Añadió que la Iglesia nunca determinará qué autoridades deben gobernarnos, pero sí exigirá a todas que estén al servicio de la comunidad entera; que protejan y promuevan el ejercicio de la adecuada libertad de todos y la necesaria participación común en los problemas comunes y en las decisiones de gobierno; que tengan la justicia como meta y como norma, y que caminen decididamente hacia una equitativa distribución de los bienes de la tierra. Todo esto, que es consecuencia del Evangelio, la Iglesia lo predicará, y lo gritará si es necesario, por fidelidad a ese Evangelio y por fidelidad a la Patria en la que realiza su misión. Y es que el mejor plan que puede ofrecer la Iglesia para la transformación del mundo no es fruto de sus deliberaciones y documentos sino precisa y sencillamente el Evangelio. Para ello, reiteró la obediencia de los cristianos a las autoridades civiles legítimas y, lejos de los privilegios, demandó libertad para anunciar el Evangelio, incluso cuando su predicación pueda resultar crítica para la sociedad concreta en que se anuncia; una libertad que no es concesión discernible o situación pactable, sino el ejercicio de un derecho inviolable de todo hombre.

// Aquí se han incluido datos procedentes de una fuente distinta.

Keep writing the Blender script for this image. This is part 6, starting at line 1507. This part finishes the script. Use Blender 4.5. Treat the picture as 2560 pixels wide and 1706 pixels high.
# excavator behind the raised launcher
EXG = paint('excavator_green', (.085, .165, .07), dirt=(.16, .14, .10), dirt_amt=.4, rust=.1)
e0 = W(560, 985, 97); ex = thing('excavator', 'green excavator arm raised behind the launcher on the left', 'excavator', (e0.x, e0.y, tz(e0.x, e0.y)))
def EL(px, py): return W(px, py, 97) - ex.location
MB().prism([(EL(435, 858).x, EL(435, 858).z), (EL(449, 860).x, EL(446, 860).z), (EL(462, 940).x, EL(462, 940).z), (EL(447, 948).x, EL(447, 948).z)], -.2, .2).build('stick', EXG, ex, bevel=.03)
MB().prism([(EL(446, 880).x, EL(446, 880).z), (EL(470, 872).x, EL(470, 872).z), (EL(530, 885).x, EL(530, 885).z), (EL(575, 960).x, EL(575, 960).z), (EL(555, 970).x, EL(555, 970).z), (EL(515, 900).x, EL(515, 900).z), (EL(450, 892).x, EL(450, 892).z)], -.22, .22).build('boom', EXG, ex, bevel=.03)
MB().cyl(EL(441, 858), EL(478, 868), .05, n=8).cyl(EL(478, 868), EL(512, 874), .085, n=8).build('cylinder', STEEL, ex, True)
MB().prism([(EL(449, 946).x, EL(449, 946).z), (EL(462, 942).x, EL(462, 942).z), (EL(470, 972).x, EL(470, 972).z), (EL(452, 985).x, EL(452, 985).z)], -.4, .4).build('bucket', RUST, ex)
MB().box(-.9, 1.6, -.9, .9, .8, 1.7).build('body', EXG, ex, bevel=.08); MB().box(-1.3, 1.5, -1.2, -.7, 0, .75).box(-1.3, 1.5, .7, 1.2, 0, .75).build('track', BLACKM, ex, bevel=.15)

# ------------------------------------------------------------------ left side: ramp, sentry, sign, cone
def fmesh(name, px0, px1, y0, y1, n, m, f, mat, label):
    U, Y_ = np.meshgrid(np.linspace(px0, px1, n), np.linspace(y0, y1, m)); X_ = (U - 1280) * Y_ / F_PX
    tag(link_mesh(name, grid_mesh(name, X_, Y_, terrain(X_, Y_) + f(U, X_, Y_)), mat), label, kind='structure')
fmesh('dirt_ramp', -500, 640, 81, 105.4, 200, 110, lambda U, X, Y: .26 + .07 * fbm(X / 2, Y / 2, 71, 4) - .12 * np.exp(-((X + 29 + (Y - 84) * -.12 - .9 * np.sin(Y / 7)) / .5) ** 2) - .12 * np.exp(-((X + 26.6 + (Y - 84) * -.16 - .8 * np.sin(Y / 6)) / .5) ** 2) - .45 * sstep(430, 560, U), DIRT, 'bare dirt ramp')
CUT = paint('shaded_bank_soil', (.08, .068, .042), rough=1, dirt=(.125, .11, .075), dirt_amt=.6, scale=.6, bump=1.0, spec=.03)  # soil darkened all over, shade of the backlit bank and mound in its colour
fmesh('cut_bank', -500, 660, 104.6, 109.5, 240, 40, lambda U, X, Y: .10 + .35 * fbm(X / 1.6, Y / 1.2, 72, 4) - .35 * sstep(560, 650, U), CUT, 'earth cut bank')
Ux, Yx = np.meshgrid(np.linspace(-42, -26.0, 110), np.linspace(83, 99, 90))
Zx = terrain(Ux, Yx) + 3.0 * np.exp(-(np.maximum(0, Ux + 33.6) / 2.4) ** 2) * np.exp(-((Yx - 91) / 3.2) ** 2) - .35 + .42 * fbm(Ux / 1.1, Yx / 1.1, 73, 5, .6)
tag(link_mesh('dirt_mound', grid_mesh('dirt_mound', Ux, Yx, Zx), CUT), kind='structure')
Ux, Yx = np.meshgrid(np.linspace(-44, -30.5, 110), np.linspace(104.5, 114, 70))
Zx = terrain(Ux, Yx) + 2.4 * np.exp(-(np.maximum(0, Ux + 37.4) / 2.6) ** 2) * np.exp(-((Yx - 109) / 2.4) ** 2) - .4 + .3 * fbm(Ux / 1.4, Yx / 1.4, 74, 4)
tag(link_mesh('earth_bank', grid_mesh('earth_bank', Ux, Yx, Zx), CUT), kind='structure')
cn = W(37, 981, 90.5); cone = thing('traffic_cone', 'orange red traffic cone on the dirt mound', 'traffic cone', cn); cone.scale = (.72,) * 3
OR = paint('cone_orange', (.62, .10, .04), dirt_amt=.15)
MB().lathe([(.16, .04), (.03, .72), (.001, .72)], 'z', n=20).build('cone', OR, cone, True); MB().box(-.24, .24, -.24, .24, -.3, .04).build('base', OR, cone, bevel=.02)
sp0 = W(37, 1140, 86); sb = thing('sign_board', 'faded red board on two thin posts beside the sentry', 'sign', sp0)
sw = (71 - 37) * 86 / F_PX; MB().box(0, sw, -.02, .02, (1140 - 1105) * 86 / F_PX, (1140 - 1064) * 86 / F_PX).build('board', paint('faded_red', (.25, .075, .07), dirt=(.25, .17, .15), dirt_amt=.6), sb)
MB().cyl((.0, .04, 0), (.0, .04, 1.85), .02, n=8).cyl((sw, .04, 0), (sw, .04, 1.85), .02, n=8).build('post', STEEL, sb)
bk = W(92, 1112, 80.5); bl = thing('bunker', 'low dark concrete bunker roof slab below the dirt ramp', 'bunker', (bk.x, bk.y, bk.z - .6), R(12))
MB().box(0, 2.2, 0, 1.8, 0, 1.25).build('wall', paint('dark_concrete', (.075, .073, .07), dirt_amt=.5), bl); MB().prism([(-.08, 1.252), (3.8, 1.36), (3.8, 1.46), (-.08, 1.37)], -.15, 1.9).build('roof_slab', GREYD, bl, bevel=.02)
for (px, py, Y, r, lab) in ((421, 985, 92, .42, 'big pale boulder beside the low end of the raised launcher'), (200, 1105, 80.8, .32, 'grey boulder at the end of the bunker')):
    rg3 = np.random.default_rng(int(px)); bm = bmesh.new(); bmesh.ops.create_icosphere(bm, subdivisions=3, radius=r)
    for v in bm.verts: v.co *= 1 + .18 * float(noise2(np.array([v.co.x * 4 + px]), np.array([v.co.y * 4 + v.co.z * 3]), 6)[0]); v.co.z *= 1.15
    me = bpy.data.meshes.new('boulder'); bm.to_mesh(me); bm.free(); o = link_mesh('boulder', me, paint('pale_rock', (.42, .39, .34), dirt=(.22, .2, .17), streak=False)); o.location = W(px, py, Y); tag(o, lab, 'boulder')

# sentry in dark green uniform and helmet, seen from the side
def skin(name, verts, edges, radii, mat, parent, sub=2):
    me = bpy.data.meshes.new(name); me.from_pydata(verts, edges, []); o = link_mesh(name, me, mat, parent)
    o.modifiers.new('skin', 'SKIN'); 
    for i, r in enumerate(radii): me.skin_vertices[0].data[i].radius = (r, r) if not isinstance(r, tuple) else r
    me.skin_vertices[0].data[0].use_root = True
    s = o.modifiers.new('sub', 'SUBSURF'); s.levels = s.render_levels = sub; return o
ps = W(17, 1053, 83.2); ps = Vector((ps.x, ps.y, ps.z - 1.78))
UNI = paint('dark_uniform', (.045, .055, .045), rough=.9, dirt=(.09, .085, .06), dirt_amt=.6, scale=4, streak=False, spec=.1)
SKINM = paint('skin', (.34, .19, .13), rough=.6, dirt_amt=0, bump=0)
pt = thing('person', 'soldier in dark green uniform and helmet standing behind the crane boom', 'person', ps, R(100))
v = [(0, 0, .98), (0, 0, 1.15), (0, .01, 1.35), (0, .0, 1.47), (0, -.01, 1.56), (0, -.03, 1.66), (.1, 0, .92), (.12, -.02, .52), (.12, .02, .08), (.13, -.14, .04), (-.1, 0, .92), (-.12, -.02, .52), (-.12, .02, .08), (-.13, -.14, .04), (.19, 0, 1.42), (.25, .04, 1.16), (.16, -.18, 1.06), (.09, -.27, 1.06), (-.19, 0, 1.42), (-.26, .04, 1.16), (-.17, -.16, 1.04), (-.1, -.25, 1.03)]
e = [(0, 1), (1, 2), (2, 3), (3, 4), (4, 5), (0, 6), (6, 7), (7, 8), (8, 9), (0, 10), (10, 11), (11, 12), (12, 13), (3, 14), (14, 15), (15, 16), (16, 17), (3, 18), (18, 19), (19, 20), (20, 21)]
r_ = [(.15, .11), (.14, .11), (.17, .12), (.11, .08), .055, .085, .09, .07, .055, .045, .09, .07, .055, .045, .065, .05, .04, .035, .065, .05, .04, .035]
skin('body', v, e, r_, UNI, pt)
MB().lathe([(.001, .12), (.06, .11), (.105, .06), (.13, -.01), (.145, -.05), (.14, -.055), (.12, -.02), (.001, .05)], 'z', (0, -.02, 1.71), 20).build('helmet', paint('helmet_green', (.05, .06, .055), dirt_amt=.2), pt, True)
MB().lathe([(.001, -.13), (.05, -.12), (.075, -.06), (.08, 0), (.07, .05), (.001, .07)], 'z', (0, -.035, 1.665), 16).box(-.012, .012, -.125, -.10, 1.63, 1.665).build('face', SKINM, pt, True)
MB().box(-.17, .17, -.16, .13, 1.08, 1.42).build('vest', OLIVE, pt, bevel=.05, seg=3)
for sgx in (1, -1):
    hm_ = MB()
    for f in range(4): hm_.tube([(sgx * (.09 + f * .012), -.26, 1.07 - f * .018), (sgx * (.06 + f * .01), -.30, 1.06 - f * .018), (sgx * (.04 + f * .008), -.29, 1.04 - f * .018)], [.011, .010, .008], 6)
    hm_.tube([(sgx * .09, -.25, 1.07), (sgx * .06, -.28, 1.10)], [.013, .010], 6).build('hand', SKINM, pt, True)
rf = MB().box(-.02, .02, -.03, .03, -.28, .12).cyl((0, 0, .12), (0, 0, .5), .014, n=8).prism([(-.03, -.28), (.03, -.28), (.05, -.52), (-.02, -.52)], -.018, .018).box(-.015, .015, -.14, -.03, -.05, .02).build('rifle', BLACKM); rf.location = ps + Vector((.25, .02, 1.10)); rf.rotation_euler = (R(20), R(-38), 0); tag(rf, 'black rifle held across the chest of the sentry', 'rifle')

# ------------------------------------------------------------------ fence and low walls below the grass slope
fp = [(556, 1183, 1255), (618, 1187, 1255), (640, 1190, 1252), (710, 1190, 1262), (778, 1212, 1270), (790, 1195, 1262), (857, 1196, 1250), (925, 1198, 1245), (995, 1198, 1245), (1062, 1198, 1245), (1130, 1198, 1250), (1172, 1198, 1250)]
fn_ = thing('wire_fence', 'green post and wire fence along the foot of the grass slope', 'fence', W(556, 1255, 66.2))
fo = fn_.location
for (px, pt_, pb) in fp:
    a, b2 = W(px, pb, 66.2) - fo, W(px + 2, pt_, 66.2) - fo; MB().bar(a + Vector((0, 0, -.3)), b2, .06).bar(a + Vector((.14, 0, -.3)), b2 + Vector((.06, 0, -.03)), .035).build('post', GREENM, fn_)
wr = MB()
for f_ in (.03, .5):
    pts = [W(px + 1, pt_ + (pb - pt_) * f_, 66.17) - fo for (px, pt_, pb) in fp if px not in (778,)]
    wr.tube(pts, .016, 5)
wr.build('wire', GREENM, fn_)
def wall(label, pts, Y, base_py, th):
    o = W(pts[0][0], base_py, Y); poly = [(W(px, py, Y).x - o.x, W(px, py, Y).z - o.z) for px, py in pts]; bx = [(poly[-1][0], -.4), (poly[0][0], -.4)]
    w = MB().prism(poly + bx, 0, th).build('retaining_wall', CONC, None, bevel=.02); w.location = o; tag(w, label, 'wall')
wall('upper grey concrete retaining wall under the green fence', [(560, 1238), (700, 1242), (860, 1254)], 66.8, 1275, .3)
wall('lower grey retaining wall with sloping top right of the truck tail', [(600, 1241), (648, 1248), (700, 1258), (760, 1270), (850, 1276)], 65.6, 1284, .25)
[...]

Sabe la Iglesia que la predicación de este Evangelio puede y debe resultar molesta para los egoístas; pero que siempre será benéfica para los intereses del país y la comunidad.
La parte final de la homilía, tras prometer la oración de la Iglesia por el nuevo rey, se dirigió más personalmente a don Juan Carlos, para el que pidió un amor entrañable y apasionado a España siendo el rey de todos los españoles, que promoviera la formación de todos los españoles y que tuviera acierto y discreción para recorrer el proceso hacia la participación libre y activa de todos los ciudadanos, al tiempo que deseaba respeto y colaboración en las relaciones Iglesia-Estado.
Concluyó el cardenal Vicente Enrique y Tarancón, en aquella Misa votiva de coronación de Juan Carlos I, aludiendo al reinado de Cristo, el que celebramos este último domingo del año litúrgico: Ojalá un día, cuando Dios y las generaciones futuras de nuestro pueblo, que nos juzgarán a todos, enjuicien esta hora, puedan también bendecir los frutos de la tarea que hoy comenzáis y comenzamos. Ojalá pueda un día decirse que Vuestro reino ha imitado, aunque sea en la modesta escala de las posibilidades humanas, aquellas cinco palabras con las que la liturgia define el infinitamente más alto Reino de Cristo: Reino de Verdad y de vida, Reino de justicia, de amor y de paz.
Que así sea también para el hoy reinante Felipe VI, aunque ya no se invocara públicamente al Espíritu Santo cuando asumió el cuidado y servicio de la nación. Que así sea para España, porque la misma luz necesaria entonces lo es ahora. No han cambiado su hermoso brillo ni su esclarecedora potencia. Cincuenta años no son nada en el tiempo de la eternidad.